Brief »
Isolate every line in the data with the string "pixels" and copy it.

━━━━━ Data ━━━━━

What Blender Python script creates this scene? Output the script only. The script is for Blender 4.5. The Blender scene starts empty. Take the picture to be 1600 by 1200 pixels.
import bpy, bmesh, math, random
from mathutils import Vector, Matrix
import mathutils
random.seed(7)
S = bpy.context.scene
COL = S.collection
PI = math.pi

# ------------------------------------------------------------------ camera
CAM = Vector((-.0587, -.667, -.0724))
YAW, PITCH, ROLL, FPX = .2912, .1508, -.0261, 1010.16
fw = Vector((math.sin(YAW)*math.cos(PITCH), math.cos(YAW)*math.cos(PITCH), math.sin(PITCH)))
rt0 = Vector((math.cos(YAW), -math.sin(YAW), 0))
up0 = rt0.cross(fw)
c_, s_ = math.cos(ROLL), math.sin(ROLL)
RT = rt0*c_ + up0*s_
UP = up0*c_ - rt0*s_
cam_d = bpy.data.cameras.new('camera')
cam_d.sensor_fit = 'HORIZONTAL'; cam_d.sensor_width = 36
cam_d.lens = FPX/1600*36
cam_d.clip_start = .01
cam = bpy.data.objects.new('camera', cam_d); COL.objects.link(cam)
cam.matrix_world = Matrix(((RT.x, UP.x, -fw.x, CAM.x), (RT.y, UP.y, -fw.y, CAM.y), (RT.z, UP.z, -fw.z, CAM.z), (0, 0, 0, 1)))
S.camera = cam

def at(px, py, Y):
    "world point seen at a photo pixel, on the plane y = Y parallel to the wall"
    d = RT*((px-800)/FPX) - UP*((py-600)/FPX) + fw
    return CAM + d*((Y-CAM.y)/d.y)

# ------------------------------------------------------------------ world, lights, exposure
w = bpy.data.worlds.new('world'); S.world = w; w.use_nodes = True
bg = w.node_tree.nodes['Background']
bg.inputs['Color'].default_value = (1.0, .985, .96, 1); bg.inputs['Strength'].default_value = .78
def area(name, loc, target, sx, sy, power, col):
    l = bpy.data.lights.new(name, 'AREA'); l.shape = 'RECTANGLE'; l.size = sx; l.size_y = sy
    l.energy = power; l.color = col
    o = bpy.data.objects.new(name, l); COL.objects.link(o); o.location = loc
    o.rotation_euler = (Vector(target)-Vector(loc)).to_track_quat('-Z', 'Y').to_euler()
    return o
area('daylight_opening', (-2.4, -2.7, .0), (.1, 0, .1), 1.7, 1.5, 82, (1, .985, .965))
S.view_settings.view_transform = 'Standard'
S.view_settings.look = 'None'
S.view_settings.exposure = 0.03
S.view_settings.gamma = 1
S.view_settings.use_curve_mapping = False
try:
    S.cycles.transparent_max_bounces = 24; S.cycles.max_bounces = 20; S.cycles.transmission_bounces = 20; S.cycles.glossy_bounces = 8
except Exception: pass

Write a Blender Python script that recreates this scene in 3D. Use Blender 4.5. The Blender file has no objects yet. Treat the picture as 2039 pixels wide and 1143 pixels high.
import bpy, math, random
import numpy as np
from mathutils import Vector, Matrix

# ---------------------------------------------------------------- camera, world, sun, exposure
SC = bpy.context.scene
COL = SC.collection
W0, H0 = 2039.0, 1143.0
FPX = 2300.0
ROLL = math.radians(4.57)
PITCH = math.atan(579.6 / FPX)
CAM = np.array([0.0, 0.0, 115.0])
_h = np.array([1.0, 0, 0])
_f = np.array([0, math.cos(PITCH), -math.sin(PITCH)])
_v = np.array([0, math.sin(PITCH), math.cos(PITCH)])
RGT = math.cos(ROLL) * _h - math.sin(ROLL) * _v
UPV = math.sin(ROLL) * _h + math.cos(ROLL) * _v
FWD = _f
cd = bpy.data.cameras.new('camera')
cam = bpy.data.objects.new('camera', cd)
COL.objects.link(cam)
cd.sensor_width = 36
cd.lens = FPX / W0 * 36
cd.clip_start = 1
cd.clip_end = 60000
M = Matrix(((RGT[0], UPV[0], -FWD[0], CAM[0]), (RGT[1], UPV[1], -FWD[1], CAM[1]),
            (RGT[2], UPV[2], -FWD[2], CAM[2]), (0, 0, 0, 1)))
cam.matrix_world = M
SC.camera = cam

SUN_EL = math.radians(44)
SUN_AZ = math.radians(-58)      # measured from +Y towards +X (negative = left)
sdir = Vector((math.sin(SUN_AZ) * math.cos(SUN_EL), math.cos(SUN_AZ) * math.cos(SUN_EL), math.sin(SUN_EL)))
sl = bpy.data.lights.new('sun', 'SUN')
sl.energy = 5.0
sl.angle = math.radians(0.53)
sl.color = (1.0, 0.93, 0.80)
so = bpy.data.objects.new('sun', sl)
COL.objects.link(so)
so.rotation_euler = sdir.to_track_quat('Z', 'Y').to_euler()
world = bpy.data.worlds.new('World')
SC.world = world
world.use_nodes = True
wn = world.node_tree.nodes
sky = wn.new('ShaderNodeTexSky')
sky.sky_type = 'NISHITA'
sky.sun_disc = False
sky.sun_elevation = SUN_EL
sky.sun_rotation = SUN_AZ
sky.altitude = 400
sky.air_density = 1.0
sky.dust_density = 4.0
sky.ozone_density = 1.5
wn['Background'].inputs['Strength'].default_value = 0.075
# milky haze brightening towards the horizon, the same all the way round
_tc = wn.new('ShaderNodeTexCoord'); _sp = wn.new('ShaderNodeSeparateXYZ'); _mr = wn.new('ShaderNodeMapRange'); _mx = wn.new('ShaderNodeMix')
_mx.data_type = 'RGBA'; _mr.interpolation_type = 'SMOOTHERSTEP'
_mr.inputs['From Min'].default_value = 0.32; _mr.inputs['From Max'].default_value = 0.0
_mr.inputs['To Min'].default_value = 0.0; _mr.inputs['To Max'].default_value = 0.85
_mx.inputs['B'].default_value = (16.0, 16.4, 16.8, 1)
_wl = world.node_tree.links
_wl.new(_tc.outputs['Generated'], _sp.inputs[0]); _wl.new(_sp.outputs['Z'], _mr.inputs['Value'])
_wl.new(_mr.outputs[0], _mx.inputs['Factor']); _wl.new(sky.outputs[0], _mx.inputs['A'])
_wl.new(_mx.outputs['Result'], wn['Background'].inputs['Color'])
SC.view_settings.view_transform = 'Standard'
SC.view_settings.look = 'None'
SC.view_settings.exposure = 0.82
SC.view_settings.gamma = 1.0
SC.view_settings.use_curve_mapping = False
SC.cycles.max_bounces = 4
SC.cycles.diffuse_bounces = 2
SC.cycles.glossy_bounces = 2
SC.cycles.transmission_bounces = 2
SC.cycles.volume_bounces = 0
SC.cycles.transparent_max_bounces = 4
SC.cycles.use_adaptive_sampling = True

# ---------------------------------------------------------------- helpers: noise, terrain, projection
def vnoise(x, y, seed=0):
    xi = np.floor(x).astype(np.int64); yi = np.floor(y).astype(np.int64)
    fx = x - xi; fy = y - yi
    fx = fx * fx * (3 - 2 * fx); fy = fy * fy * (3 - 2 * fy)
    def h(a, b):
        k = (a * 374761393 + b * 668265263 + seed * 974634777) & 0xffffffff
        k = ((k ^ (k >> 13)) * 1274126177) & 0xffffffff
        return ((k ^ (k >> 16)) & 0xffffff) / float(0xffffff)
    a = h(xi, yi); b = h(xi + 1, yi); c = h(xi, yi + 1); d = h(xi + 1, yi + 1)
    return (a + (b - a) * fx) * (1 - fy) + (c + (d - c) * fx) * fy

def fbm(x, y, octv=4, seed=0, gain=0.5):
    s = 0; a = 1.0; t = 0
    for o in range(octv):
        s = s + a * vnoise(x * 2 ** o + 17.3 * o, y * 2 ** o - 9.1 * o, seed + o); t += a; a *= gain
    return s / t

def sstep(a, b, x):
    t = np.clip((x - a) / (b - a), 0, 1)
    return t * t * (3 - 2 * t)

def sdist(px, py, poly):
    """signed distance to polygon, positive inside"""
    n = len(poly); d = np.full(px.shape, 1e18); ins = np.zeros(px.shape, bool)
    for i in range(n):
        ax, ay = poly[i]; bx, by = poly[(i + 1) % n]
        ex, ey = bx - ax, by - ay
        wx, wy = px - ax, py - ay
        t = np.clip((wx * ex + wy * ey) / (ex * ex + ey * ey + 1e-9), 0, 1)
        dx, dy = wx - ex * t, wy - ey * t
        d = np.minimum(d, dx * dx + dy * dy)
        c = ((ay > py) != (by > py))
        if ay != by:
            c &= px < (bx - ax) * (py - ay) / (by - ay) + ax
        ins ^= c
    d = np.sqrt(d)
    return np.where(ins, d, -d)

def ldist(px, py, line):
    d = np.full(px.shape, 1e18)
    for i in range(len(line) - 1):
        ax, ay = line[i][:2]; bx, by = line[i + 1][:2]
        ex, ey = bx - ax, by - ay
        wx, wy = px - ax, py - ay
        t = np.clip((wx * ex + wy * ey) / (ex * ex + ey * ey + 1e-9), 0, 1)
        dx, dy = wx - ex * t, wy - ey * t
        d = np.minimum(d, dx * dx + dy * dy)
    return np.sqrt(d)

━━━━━

Task solution »
What Blender Python script creates this scene? Output the script only. The script is for Blender 4.5. The Blender scene starts empty. Take the picture to be 1600 by 1200 pixels.
Write a Blender Python script that recreates this scene in 3D. Use Blender 4.5. The Blender file has no objects yet. Treat the picture as 2039 pixels wide and 1143 pixels high.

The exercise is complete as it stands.